According to information received by “Equipe Media”, this portion is the first instalment of a wall that will surround the whole city and that will be about 20 to 25 km long.
The wall is 1.70 m high and 2 meters wide and will run from the strip of Essaguia El Hamra River until the checkpoint established on the road between El Aaiun and Essmara. It is built from sand and rocks by a construction company owned and run by a former Moroccan soldier named Omar Sbayou, who has established a worksite with 60 workers, 4 bulldozers “Poclain” and 6 trucks.
While in the Moroccan Army, Bayou was in charge of arresting Saharawi civilians and became a very wealthy businessman in Western Sahara. His workers are all Moroccan settlers.
The land on which the wall passes belongs to the commune. The occupying authorities have decided to build the wall without any consultation with the Saharawi people, the rightful owners of the land.

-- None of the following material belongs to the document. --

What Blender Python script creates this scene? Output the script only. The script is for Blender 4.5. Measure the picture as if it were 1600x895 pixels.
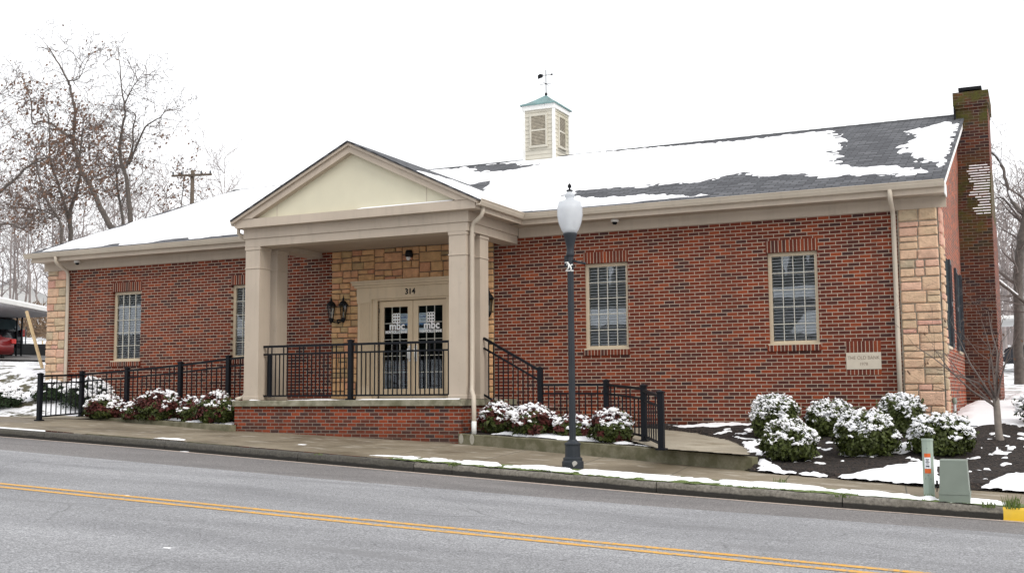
import bpy, bmesh, math, random
import numpy as np
from mathutils import Vector, Matrix
random.seed(7)
rng = np.random.default_rng(11)
R_ = math.radians
scn = bpy.context.scene
for o in list(bpy.data.objects):
    bpy.data.objects.remove(o)

# ------------------------------------------------------------------ camera
YAW, PITCH, ROLL = 0.4389974, 0.09666981, -0.00690092
cam_d = bpy.data.cameras.new('camera')
cam = bpy.data.objects.new('camera', cam_d)
scn.collection.objects.link(cam)
fw = Vector((-math.sin(YAW) * math.cos(PITCH), math.cos(YAW) * math.cos(PITCH), math.sin(PITCH)))
rt0 = Vector((math.cos(YAW), math.sin(YAW), 0))
up0 = rt0.cross(fw)
c_, s_ = math.cos(ROLL), math.sin(ROLL)
rt = c_ * rt0 + s_ * up0
up = -s_ * rt0 + c_ * up0
cam.matrix_world = Matrix(((rt.x, up.x, -fw.x, 1.5189), (rt.y, up.y, -fw.y, -20.7799),
                           (rt.z, up.z, -fw.z, 0.1017), (0, 0, 0, 1)))
cam_d.sensor_width = 36
cam_d.lens = 39.475
cam_d.clip_end = 2000
scn.camera = cam

# ------------------------------------------------------------------ sky, sun, exposure
SUN_EL, SUN_AZ = R_(42), R_(62)       # azimuth measured from -Y towards +X
world = bpy.data.worlds.new('World')
scn.world = world
world.use_nodes = True
wn = world.node_tree
bg = wn.nodes['Background']
sky = wn.nodes.new('ShaderNodeTexSky')
sky.sky_type = 'NISHITA'
sky.sun_disc = False
sky.sun_elevation = SUN_EL
sky.sun_rotation = math.pi - SUN_AZ
sky.air_density = 2.0
sky.dust_density = 8.0
mx = wn.nodes.new('ShaderNodeMix')
mx.data_type = 'RGBA'
mx.inputs['Factor'].default_value = 0.93          # closed cloud layer
mx.inputs['B'].default_value = (10.6, 10.7, 10.95, 1)
wn.links.new(sky.outputs['Color'], mx.inputs['A'])
wn.links.new(mx.outputs['Result'], bg.inputs['Color'])
bg.inputs['Strength'].default_value = 0.1
sun_d = bpy.data.lights.new('sun', 'SUN')
sun_d.energy = 1.1
sun_d.angle = R_(25)
sun_d.color = (1, 0.96, 0.9)
sun = bpy.data.objects.new('sun', sun_d)
scn.collection.objects.link(sun)
sd = Vector((math.sin(SUN_AZ) * math.cos(SUN_EL), -math.cos(SUN_AZ) * math.cos(SUN_EL), math.sin(SUN_EL)))
sun.rotation_euler = sd.to_track_quat('Z', 'Y').to_euler()
scn.view_settings.view_transform = 'Standard'
scn.view_settings.look = 'None'
scn.view_settings.exposure = 0.38
scn.view_settings.gamma = 1
scn.render.engine = 'CYCLES'
scn.cycles.max_bounces = 6
scn.cycles.transparent_max_bounces = 12

# ------------------------------------------------------------------ helpers
class MB:
    """collects shapes, builds ONE mesh object"""
    def __init__(s):
        s.v = []; s.f = []; s.t = []; s.sm = []
    def add(s, vs, fs, tint=0.0, smooth=False):
        b = len(s.v)
        s.v.extend([tuple(p) for p in vs])
        for f in fs:
            s.f.append(tuple(i + b for i in f)); s.t.append(tint); s.sm.append(smooth)
        return s
    def box(s, x0, x1, y0, y1, z0, z1, tint=0.0):
        vs = [(x0, y0, z0), (x1, y0, z0), (x1, y1, z0), (x0, y1, z0), (x0, y0, z1), (x1, y0, z1), (x1, y1, z1), (x0, y1, z1)]
        return s.add(vs, [(0, 3, 2, 1), (4, 5, 6, 7), (0, 1, 5, 4), (1, 2, 6, 5), (2, 3, 7, 6), (3, 0, 4, 7)], tint)
    def cbox(s, x0, x1, y0, y1, z0, z1, b=0.01, tint=0.0):
        bm = bmesh.new()
        bmesh.ops.create_cube(bm, size=1)
        for v in bm.verts:
            v.co = ((x0 + x1) / 2 + v.co.x * (x1 - x0), (y0 + y1) / 2 + v.co.y * (y1 - y0), (z0 + z1) / 2 + v.co.z * (z1 - z0))
        bmesh.ops.bevel(bm, geom=list(bm.edges), offset=b, segments=1, affect='EDGES')
        bm.verts.index_update()
        s.add([v.co[:] for v in bm.verts], [[v.index for v in f.verts] for f in bm.faces], tint)
        bm.free(); return s
    def prism(s, poly, ax, a0, a1, tint=0.0):
        """poly: 2D points; ax 'x','y','z' extrusion axis. for x: (y,z), y: (x,z), z: (x,y)"""
        def P(p, a):
            return {'x': (a, p[0], p[1]), 'y': (p[0], a, p[1]), 'z': (p[0], p[1], a)}[ax]
        n = len(poly)
        vs = [P(p, a0) for p in poly] + [P(p, a1) for p in poly]
        fs = [tuple(range(n))[::-1], tuple(range(n, 2 * n))] + [(i, (i + 1) % n, n + (i + 1) % n, n + i) for i in range(n)]
        return s.add(vs, fs, tint)
    def tube(s, pts, rad, n=6, tint=0.0, cap=True, smooth=True):
        pts = [Vector(p) for p in pts]
        if not hasattr(rad, '__len__'): rad = [rad] * len(pts)
        vs = []; fs = []
        ref = None
        for i, p in enumerate(pts):
            d = (pts[min(i + 1, len(pts) - 1)] - pts[max(i - 1, 0)])
            if d.length < 1e-9: d = Vector((0, 0, 1))
            d.normalize()
            if ref is None:
                ref = Vector((1, 0, 0)) if abs(d.x) < .8 else Vector((0, 1, 0))
            a = (ref - d * ref.dot(d)).normalized(); b = d.cross(a); ref = a
            for k in range(n):
                th = 2 * math.pi * k / n
                vs.append(p + (a * math.cos(th) + b * math.sin(th)) * rad[i])
        for i in range(len(pts) - 1):
            for k in range(n):
                fs.append((i * n + k, i * n + (k + 1) % n, (i + 1) * n + (k + 1) % n, (i + 1) * n + k))
        if cap:
            fs.append(tuple(range(n))[::-1]); m = (len(pts) - 1) * n
            fs.append(tuple(range(m, m + n)))
        return s.add(vs, fs, tint, smooth)
    def bar(s, p, q, w, h, up=(0, 0, 1), tint=0.0):
        p = Vector(p); q = Vector(q); d = (q - p).normalized(); u = Vector(up)
        a = d.cross(u).normalized() * (w / 2); b = a.cross(d).normalized() * (h / 2)
        vs = [p - a - b, p + a - b, p + a + b, p - a + b, q - a - b, q + a - b, q + a + b, q - a + b]
        return s.add(vs, [(0, 1, 2, 3), (7, 6, 5, 4), (0, 4, 5, 1), (1, 5, 6, 2), (2, 6, 7, 3), (3, 7, 4, 0)], tint)
    def lathe(s, prof, c, n=20, tint=0.0, smooth=True):
        vs = []; fs = []
        for r, z in prof:
            for k in range(n):
                th = 2 * math.pi * k / n
                vs.append((c[0] + r * math.cos(th), c[1] + r * math.sin(th), c[2] + z))
        for i in range(len(prof) - 1):
            for k in range(n):
                fs.append((i * n + k, i * n + (k + 1) % n, (i + 1) * n + (k + 1) % n, (i + 1) * n + k))
        fs.append(tuple(range(n))[::-1]); m = (len(prof) - 1) * n; fs.append(tuple(range(m, m + n)))
        return s.add(vs, fs, tint, smooth)
    def build(s, name, mat, parent=None):
        me = bpy.data.meshes.new(name)
        me.from_pydata(s.v, [], s.f)
        if any(s.t):
            at = me.attributes.new('tint', 'FLOAT', 'FACE'); at.data.foreach_set('value', s.t)
        if any(s.sm):
            me.polygons.foreach_set('use_smooth', s.sm)
        if mat is not None: me.materials.append(mat)
        me.validate(); me.update()
        bm = bmesh.new(); bm.from_mesh(me)
        if len(bm.faces) < 30000: bmesh.ops.recalc_face_normals(bm, faces=bm.faces)
        bm.to_mesh(me); bm.free()
        return link(name, me, parent)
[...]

No signs are displayed in the province to inform the public about the project, nor have the State-sanctioned media offered information.
Several Sahrawi journalists who are sanctioned to work by the occupying authorities and who wish to remain anonymous admitted having information about the project but said that they have received orders from the officials in the province not to publish anything about it.
The wall has consequences on the free movement of Sahrawi citizens and will especially hinder the passage of Saharawi nomad families and their livestock.
The wall is similar to the one built by the Moroccan army around the Gdeim Izik protest camp in 2010 in order to control the 20,000 Sahrawis who camped out there protesting against the poor living conditions they suffered under occupation.
In 1975 and subsequent years, after the Moroccan invasion and military occupation of part of Western Sahara, Morocco built walls around all the occupied cities of Western Sahara to prevent Sahrawi citizens from fleeing to the refugee camps and to protect its settlers and interests inside the occupied cities.
These walls had not been renovated after the construction of neighbourhoods in the suburbs by Moroccan settlers and had gradually been destroyed by the wind.
This wall is being built in the context of an international situation that is of extreme concern to many Sahrawis, after the annulment by the European Court of Justice in December 2015 of the EU-Morocco free trade Agriculture Agreement due to its application on the Western Sahara occupied territories, the severance of diplomatic relations between the EU and Morocco, the UN Secretary General’s visit to the refugees camps and Morocco’s subsequent decision to expel UN officials from the occupied territory.
The isolation of the region raises fears that Morocco will increase violence against Sahrawis far from the spotlight.